When it comes to investing, we are often asked: where do I start? To support the return of our annual Fantasy Trading Competition, we’ve put together a series to help our members on their way. Here, we present some important information to remember when buying stocks and shares yourself…
The most common form of investing is buying stock – also referred to as shares or equity.
You should only invest in a company that you know, understand and believe in. Don’t be swayed by peer pressure or media hype. With this in mind, before you choose your first stocks, consider the companies that you use on a daily basis:
-What brands do you wear?
-What household goods do you use?
-What streaming services can you not live without?
Now, ask yourself:
-Would you like to be part owner of that company?
-If so, do you like the way the company is operating?
-Do the company’s corporate values, such as its sustainability strategy and company culture, align with your own values?
-How does the company make money?
-Do you think sales will continue to grow in the future?
-What competition does it face in the market/industry in which it operates?
Research, research, research!
Next up, you should look at the company’s financial metrics, sources of financial information as well as any relevant news.
If you’re interested in investing in a company, look at the news flow – resources such as The Financial Times and CNBC are excellent and can offer investors useful insights into companies and their industries. You’ll find essential information around what the company is doing, what their earnings have been like, what competitors are doing, as well as what’s going on at a macro level.
Likewise, social media platforms, such as Twitter, can be valuable resources. Follow the company you’re interested in as well as their competitors to keep up to date with information.
It is also useful to look at the investor relations section of a company’s website.
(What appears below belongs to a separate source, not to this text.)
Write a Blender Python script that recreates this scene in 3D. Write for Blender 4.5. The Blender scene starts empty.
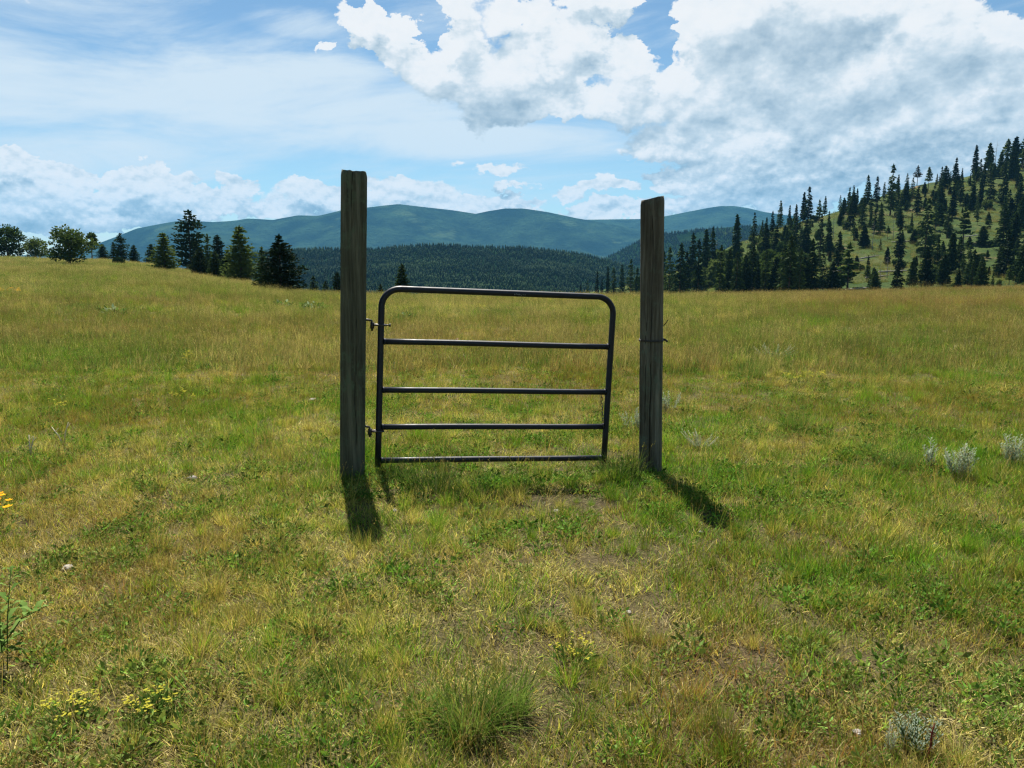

This will give a flavour of any recent activity and any news the media has published about the company.
You should only invest in a company that you know, understand and believe in. Don’t be swayed by peer pressure or media hype.
When you’re researching a company, financial metrics are important too. They allow you to assess a company’s financial strength. Yahoo! Finance is an easy-to-use, free tool available to all and presents a company’s overall financial situation – from historical price performance to its trading range as well as buy and sell recommendations.
Some key metrics that we recommend investors look at include:
–Historical price performance is a useful guide to figure out trends and when to execute a trade. When you look up a particular share, you will typically see the current share price, its 12-month high and its 12-month low.
–Price-to-Earnings (PE) ratio shows the relationship between a company’s share price and its earnings. It is calculated by dividing the current price per share by the earnings per share for the past 12 months. Relative comparisons are important when looking at the PE ratio (ie, comparing to peers or a specific sector).
–Dividend yield indicates how much income investors can collect from holding a share. Dividends are usually paid quarterly. The yield can vary by sector. More mature companies with stable revenue growth tend to pay dividends, whereas companies in an early growth phase may opt to re-invest this capital back into a business.
Financial statements are particularly useful when assessing the consistency of a company’s performance and its overall financial position. Potential investors should look at a company’s balance sheet (a snapshot of a company’s financial position, outlining what they own and owe) and its profit and loss account (outlining a firm’s performance in relation to incomings and outgoings).
As an investor, it’s important for you to choose the right stocks for your portfolio, therefore, you may need to research the companies you’re considering – and these tips should prove to be a helpful starting point.
Once you’ve purchased your first stock, it’s a good idea to reduce your risk by purchasing additional companies. This will help to diversify and protect your investments against market movements.